I have a mild interest in weird historical prophecies, and in this context I came across Columbus’ Book Of Prophecies , which he wrote late in his life. This actually touches on the Garden of Eden claim - Columbus believed that the Second Coming could not occur until the Garden of Eden was found. I don’t know how seriously to take his own self-presentation, but Columbus always presented himself as deliberately setting out to fulfill as many preconditions for the Second Coming as he could - for example, he said that he was looking for gold so he could enrich Spain to the point where it reconquered the Holy Land. New EA hero?

I have never been able to find a good online version of the Book of Prophecies , but one day I may cave and buy it from the bookstore - it is, after all, the only apocalyptic prophecy from someone with experience causing apocalypses.


7:Red Barchetta:

I haven’t read the comments yet, but why must some authority “set” holidays in the first place? The best and most enduring holidays rise up organically from the culture and are simply formally observed by a government. I think this dialogue mixes what are really two types of holidays.

A good point. This got me thinking about whether we can still do the “decentralized organic coordination on having a new holiday” thing.

Maybe Pride Month is the clearest example of this working in the modern era, from back when gays were more persecuted and before it was endorsed by cities and corporations? The rationalists have also succeeded at this within their subcommunity in a smaller way - Petrov Day, Smallpox Eradication Day, and others have managed to sort of catch on, with maybe a few hundred people celebrating them yearly. Maybe this suggests that small tight-knit groups (gays were a small tight-knit group whenever Pride started) can still do this, and then sometimes they catch on? Maybe this is the only way organic holidays ever form?

My best counterexample is 9-11, which seems to have semi-organically become a nationwide day of remembrance, although realistically that seems to mostly involve newspapers publishing “It’s the somethingth anniversary of 9-11 today, never forget!”. Any more . . . exuberant . . . commemorations tend to be considered insensitive (eg this).


8: Albatross11 writes:

In practice, I’m glad Columbus showed up in America, because that led to my civilization existing and my nation existing and me existing, and I think all three of these are good things.

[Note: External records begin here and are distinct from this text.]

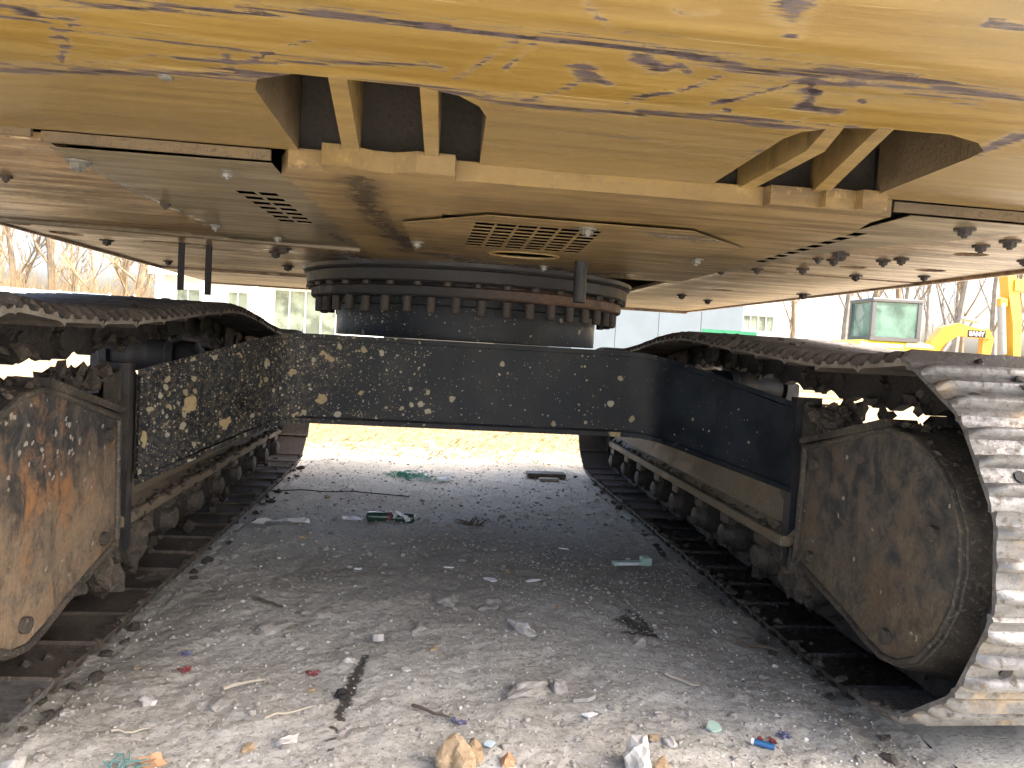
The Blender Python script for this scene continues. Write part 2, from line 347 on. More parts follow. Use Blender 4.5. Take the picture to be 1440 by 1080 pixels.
    def build(s, name, mat=None, parent=None, label=None, wn=False):
        me = bpy.data.meshes.new(name); off = wloc(parent)
        vs = np.array(s.v, dtype=float)-np.array(off)
        me.from_pydata(vs.tolist(), [], s.f)
        mats = s.mats or [mat]
        for mm in mats: me.materials.append(mm if not isinstance(mm, str) else M[mm])
        if s.mats: me.polygons.foreach_set('material_index', s.mi)
        me.polygons.foreach_set('use_smooth', s.smooth)
        for k, a in s.attrs.items():
            at = me.attributes.new(k, 'FLOAT', 'POINT'); at.data.foreach_set('value', np.asarray(a, dtype=np.float32))
        me.update(); o = bpy.data.objects.new(name, me); COL.objects.link(o); o.parent = parent
        if label: o['label'] = label
        if any(s.smooth): 
            try: me.set_sharp_from_angle(angle=R(38))
            except Exception: pass
        return o
def ico(sub):
    bm = bmesh.new(); bmesh.ops.create_icosphere(bm, subdivisions=sub, radius=1)
    r = ([tuple(v.co) for v in bm.verts], [tuple(v.index for v in f.verts) for f in bm.faces]); bm.free(); return r
ICO = {1: ico(1), 2: ico(2), 3: ico(3)}
def copy_thing(o, loc, label=None, rot=None):
    c = o.copy(); COL.objects.link(c); c.location = loc
    if rot is not None: c.rotation_euler = rot
    if label: c['label'] = label
    for ch in o.children:
        k = ch.copy(); COL.objects.link(k); k.parent = c
        for g in ch.children:
            q = g.copy(); COL.objects.link(q); q.parent = k
    return c
def inpoly(P, poly):
    x, y = P[:, 0], P[:, 1]; ins = np.zeros(len(P), bool); k = len(poly)
    for i in range(k):
        x0, y0 = poly[i]; x1, y1 = poly[(i+1) % k]
        if y0 == y1: continue
        c = ((y0 > y) != (y1 > y)) & (x < (x1-x0)*(y-y0)/(y1-y0)+x0); ins ^= c
    return ins
def strokes_at(P, strokes):
    r = np.zeros(len(P))
    for pts, wd, st in strokes:
        for a, b in zip(pts[:-1] if len(pts) > 1 else pts, pts[1:] if len(pts) > 1 else pts):
            a = np.array(a[:2], float); b = np.array(b[:2], float); ab = b-a; L = max(ab@ab, 1e-9)
            t = np.clip(((P-a)@ab)/L, 0, 1); dd = np.linalg.norm(P-(a+t[:, None]*ab), axis=1)
            r = np.maximum(r, st*np.clip(1-dd/wd, 0, 1))
    return r
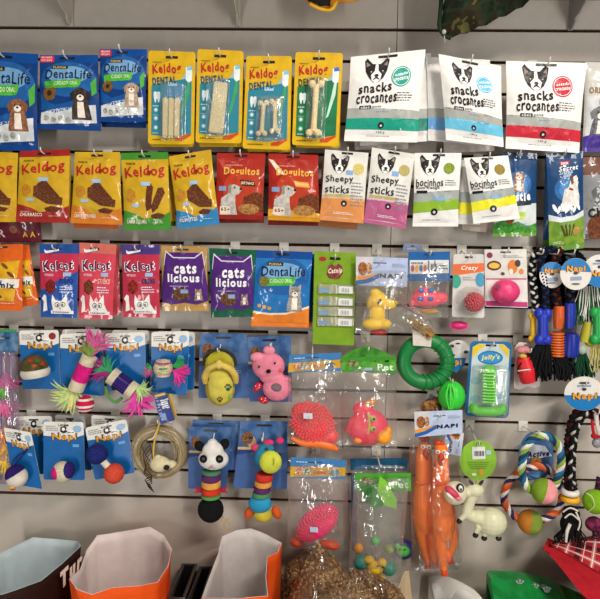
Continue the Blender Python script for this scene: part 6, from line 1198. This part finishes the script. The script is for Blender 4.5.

I think this brings up an important point: whether Columbus was good or bad for the world, he was presumably good for us (non-Native citizens of the US) and maybe we owe it to celebrate or at least commemorate our own progenitors regardless of their overall value. This seems to be the theory behind eg ancestor worship, Mother’s/Father’s Day, and the fact that America celebrates Washington’s Birthday but not eg Gandhi’s Birthday.

A possible counterexample: my family descends from various Jews who emigrated from Russia and Poland because of pogroms and then interbred. The people who sparked those pogroms (let’s say the Tsar) caused the current generation of my family to exist. Should we celebrate the Tsar, even though all he ever did was try to ruin our ancestors’ lives? And did Columbus - who really just wanted a quicker route to Asia plus maybe to find the Garden of Eden - really “aim at” creating America in any way more profound than the Tsar “aimed at” creating my family?


9: BBA on the Discord writes:

Many countries have some kind of holiday on October 12 but the US is the only one to call it “Columbus Day” in most of Latin America it’s Dia de la Raza, celebrating the undeniable fact that Hispanics literally would not exist if not for October 12, 1492

Oooh, I like this one. Italians aren’t powerful enough to maintain their own holiday these days, so draw the Hispanics into the coalition. Columbus didn’t destroy indigenous peoples, he initiated their transformation into a more powerful form! We can ditch Cinco de Mayo (boring, unrelated to America, non-inclusive of non-Mexican Hispanics), save Columbus Day, and have an extra excuse to eat tacos. Let’s do it!